## Start Data block

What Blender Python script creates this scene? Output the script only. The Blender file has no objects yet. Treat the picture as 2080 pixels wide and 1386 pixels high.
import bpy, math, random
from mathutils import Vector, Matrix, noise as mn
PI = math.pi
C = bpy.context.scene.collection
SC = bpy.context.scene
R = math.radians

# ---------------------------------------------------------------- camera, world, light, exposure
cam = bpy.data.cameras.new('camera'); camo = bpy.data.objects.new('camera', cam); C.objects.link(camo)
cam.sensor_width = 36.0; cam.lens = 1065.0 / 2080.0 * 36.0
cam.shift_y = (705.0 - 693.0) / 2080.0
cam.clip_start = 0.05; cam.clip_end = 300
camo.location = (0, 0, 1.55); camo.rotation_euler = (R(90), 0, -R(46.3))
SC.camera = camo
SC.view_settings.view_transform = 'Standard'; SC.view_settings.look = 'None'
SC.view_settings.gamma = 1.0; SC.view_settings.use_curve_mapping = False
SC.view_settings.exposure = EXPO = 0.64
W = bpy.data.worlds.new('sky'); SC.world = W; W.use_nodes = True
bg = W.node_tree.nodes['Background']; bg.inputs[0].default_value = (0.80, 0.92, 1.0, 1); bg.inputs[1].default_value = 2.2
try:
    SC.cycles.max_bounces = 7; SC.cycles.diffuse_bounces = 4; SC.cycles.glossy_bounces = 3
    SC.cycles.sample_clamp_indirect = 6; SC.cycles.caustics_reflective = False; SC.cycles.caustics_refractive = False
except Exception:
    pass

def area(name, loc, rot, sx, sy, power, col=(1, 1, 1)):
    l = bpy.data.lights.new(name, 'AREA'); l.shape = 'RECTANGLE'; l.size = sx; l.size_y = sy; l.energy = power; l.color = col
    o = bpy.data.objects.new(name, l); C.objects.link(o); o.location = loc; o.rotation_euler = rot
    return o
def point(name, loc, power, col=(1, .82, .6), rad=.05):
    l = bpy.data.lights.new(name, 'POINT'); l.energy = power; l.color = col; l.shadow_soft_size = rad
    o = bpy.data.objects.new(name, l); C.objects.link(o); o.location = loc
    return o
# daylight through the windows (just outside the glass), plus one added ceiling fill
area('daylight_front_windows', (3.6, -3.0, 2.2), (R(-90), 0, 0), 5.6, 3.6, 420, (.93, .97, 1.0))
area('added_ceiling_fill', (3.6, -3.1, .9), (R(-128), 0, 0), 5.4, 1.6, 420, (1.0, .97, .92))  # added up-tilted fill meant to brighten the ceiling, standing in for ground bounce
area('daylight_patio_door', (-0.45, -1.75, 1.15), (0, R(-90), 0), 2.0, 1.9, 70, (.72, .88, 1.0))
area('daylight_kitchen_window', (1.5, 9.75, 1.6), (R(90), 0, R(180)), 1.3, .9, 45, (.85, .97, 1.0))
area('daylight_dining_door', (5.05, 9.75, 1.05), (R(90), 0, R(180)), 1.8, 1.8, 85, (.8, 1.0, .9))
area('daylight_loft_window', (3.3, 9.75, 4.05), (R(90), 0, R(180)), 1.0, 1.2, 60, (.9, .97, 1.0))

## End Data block

_What you need to do_: Show all lines from the data above in which the word "scene" appears.

_Result for this task_:
What Blender Python script creates this scene? Output the script only. The Blender file has no objects yet. Treat the picture as 2080 pixels wide and 1386 pixels high.
C = bpy.context.scene.collection
SC = bpy.context.scene